●花尾恭輔選手(9区・4年)
人気者の多い駒澤大学の選手の中でも抜群の愛され力を誇る花尾恭輔選手。1年次で全日本大学駅伝、箱根駅伝に抜擢されて以来(出雲駅伝はコロナ禍のため、開催中止)、3年途中まではすべての大学駅伝に出場。駒澤大学の駅伝になくてはならない選手の1人でした。それが暗転したのは、3年次の全日本大学駅伝後。8区を任されて青山学院大学に競い勝ち、区間賞で優勝のゴールテープを切った花尾選手でしたが、その姿は約2ヶ月後、23年1月の箱根駅伝にはありませんでした。
23年11月に鈴木主将、安原太陽選手、花尾選手と4年生3人合同の独占インタビューをさせていただいた際も、怪我や体調不良で苦しんだ22年12月から23年初秋までの辛さを吐露していた花尾選手。最後の最後、箱根駅伝の晴れ舞台に戻ってきてくれました。

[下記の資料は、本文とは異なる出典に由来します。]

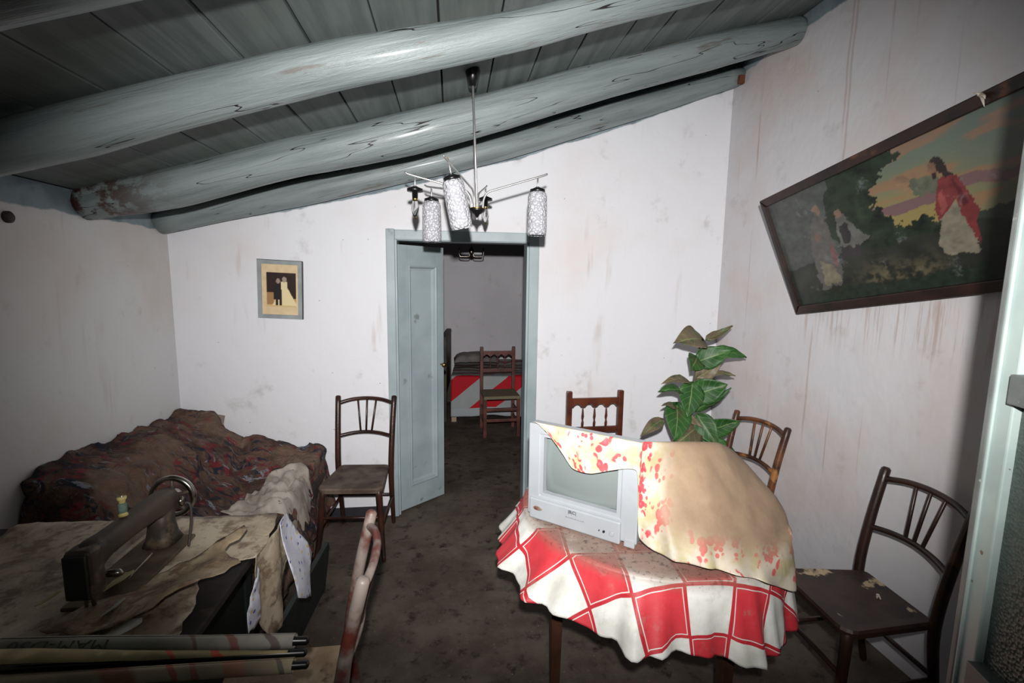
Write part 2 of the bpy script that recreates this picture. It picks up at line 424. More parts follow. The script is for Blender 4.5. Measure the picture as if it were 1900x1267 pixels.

――箱根駅伝を終えての気持ちをお聞かせください。「少し前まで、最後の箱根駅伝も走れるかどうか分からない状態だったので、走れたことにまずは安心しました。正直、陸上で就職が決まっていなかったら、確実に陸上の道からは逃げていたかなと。それほど、今まで経験したことがないくらい、キツい思いをたくさんして……。でも、夏合宿で皆が頑張っている姿を見て、『ここで負けるわけには行かない、大学駅伝を皆で勝とう』という気持ちだけで今年はずっと来ました。この箱根駅伝は、感謝の気持ちでいっぱいの大会になりました」。
――長崎・鎮西学院高校の後輩である宮川康之介選手(3年)との給水シーンでは笑顔も見えましたね。「宮川は、本当は付き添い担当だったのですが、一緒に走りたいと自分からお願いして給水に回ってもらったんです。そしたら給水しながら『4年間ありがとうございました』といわれて。泣きかけた……、もう泣かされましたね(笑)。横浜駅付近で往路のメンバーが勢揃いして声援を送ってくれたのも嬉しかったです」。
――大学4年間を振り返っての気持ちをお聞かせください。「それこそ入学前から、『箱根駅伝の100回大会で優勝しよう!』と口にしてきた学年だったので、それが叶わなかったのは悔しいですが、勝ちにこだわり、一つの目標に向かって一所懸命やってきたことは無駄ではなかったと思います。本当にいい経験をさせてもらった4年間でした」。